Rovibrational collisional rate coefficients and spectral simulations for SO with H₂

Highly accurate Molecular collisional rate coefficients are required to predict the excitation conditions, species abundances, temperature, and pressure in a variety of interstellar and extragalactic environments. Sulfur Monoxide (SO) has been widely observed in the Orion Molecular cloud, low-mass star forming regions, high-mass star-forming regions, and massive dense cores, and its collisional rate coefficients with the dominant collision partner H₂ are of astrophysical importance in modeling molecular emission in non-local thermodynamic equilibrium (NLTE) environments. In this work, we present fine-structure-resolved rovibrationally inelastic collision rate coefficients of SO with para- and ortho-H₂. The rate coefficients are computed for both rotational and rovibrational transitions of SO using quantum mechanical approaches on an accurate six-dimensional (6D) and 5D potential energy surfaces (PESs).
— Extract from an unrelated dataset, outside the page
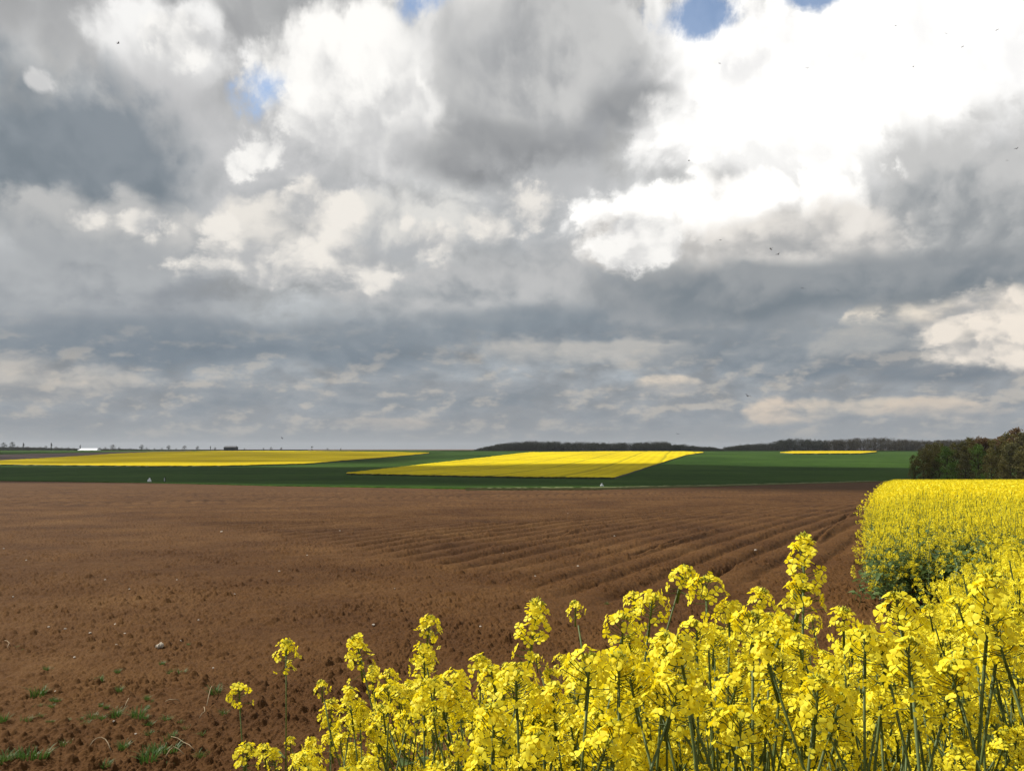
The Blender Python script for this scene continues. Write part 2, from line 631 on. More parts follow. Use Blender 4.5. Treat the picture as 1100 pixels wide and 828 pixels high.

These rovibrationally excited rate coefficients of SO with H₂ are applied in spectral simulations with the radiative transfer codes RADEX and Cloudy. We model the rovibrational emission of SO in photodissociation region (PDR) and investigate SO abundance and the physical conditions of the gas in low- and high-mass protostars. This work was partially supported by NASA Grants 80NSSC20K0360 and 80NSSC21K1464.